Началось это, впрочем, с чисто эстетических расхождений. Вернее, с изумления и презрения, которые я не давал себе труда скрывать: мои старшие коллеги за редчайшими исключениями (и держали они эти «исключения» в черном теле, да те и сами старались по возможности не светиться) оказались, в первую очередь, бездарны. А во вторую — невежественны. И только в третью — падки на лесть, своекорыстны и завистливы, о чем шла речь выше. И только в четвертую (хотя и базировалось это на вышеназванном) — профессионально и человечески непорядочны.
Передо мной были пожилые и, чаще, старые ремесленники, десятилетиями промыкавшиеся в подмастерьях, а сейчас, по мере вымирания или склеротического ослабления старейших, вообразившие и назначившие себя мастерами. И художниками. Мастерами и Художниками.
Что-то подобное я заподозрил еще в студенческую пору.
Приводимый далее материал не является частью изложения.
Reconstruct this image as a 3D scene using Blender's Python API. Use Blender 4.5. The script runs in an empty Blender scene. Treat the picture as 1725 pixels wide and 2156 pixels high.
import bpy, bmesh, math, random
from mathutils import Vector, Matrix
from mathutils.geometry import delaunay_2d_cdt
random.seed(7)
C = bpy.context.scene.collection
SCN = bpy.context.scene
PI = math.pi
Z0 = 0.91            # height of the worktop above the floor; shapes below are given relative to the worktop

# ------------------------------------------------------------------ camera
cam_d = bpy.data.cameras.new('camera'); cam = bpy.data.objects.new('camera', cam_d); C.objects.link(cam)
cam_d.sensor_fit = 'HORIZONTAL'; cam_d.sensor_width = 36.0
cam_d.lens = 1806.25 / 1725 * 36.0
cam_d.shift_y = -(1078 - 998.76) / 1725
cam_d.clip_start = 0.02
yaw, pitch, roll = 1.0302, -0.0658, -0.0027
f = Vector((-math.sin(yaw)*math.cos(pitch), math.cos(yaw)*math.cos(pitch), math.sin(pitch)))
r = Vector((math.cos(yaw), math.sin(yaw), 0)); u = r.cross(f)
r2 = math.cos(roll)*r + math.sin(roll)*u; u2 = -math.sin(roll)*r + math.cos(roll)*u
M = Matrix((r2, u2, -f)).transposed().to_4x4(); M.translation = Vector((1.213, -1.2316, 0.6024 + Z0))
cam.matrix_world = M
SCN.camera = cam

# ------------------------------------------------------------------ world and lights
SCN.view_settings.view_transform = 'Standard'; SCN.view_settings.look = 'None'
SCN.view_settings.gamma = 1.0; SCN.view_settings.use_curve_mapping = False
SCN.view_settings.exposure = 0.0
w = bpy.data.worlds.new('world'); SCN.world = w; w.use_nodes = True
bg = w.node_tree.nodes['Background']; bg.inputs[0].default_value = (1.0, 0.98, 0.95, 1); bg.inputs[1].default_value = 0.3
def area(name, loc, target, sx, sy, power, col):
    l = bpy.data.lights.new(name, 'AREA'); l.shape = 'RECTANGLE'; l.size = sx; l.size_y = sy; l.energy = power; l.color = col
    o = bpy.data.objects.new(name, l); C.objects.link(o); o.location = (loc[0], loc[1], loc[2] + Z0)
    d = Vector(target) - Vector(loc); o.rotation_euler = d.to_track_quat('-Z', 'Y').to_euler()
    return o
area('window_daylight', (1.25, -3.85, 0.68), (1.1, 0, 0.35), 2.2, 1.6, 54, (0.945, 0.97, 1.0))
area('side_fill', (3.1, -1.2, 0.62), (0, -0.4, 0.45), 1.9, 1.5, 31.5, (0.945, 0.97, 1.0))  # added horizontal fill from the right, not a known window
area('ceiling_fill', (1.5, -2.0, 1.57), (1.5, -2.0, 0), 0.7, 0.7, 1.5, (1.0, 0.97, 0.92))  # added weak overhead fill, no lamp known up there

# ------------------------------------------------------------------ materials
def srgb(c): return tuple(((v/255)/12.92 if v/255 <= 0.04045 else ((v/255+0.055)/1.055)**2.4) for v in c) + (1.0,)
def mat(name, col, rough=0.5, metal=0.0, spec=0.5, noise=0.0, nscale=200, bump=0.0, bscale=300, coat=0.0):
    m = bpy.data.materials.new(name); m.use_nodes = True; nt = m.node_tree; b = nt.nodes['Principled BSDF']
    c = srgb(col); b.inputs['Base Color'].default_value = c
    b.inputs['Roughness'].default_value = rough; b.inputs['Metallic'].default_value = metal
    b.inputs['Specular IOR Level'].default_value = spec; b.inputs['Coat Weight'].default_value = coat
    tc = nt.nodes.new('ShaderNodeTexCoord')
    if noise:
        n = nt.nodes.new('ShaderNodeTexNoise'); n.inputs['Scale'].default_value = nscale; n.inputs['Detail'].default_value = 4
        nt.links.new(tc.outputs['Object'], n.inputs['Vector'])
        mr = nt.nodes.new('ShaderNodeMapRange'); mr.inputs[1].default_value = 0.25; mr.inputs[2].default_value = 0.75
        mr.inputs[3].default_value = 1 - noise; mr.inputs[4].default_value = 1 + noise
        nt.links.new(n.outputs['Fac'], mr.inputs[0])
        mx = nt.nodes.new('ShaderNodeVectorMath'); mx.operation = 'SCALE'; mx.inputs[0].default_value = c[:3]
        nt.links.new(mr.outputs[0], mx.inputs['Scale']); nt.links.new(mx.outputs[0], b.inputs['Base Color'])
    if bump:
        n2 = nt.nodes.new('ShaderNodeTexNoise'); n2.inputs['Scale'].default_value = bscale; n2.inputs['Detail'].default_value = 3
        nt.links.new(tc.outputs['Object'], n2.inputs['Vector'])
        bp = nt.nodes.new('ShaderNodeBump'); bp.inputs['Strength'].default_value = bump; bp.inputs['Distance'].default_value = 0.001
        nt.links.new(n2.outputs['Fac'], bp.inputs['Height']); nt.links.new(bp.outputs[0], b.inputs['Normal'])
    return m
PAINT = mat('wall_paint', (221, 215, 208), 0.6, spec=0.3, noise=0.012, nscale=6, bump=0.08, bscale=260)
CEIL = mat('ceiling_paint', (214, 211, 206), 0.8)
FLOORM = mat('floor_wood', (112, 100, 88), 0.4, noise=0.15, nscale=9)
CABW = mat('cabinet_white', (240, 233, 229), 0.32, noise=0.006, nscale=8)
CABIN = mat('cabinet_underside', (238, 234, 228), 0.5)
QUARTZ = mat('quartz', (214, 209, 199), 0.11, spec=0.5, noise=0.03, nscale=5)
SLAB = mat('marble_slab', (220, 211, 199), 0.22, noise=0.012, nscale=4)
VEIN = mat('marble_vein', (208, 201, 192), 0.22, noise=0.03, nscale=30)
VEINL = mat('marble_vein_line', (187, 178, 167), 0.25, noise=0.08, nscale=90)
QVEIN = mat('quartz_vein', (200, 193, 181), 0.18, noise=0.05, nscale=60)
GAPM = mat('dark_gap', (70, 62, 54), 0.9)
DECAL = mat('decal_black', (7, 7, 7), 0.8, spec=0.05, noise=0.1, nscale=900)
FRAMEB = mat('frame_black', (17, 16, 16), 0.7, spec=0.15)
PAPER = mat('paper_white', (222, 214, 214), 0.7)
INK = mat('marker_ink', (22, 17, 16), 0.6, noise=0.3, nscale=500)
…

Был у нас семинар (обязательный) по художественному переводу прозы, и вел его главный по тогдашним временам теоретик — профессор А. В. Федоров, благообразнейший и благовоспитаннейший господин откровенно дебильного склада. Было нас двадцать пять человек, из которых добрая половина малограмотных. Несколько студенток, впрочем, отличались и явными способностями. Например, ставшая позднее с моей подачи переводчицей и редактором переводов прозы Тоня Славинская.
И то, что в семинаре у Федорова она неизменно занимала самое последнее место, свидетельствовало лишь о «талантах» нашего руководителя.
Да, но я-то не был ни первым, ни последним, ни даже вторым или предпоследним! А, скажем, двенадцатым или тринадцатым. Каким образом это удавалось почтенному теоретику художественного перевода? Дело обстояло примерно так.
Мы пытаемся перевести некую фразу. «Черт побери, — сказал Ганс». Это тройка. «Черт побери! — воскликнул Ганс». Это пятерка с плюсом и вариант, предложенный самим профессором. «Так твою мать! — вырвалось у Ганса» — это переводчик Топоров, и тоже тройка. Славинская говорила, что ей не нравится оригинал, и получала пару.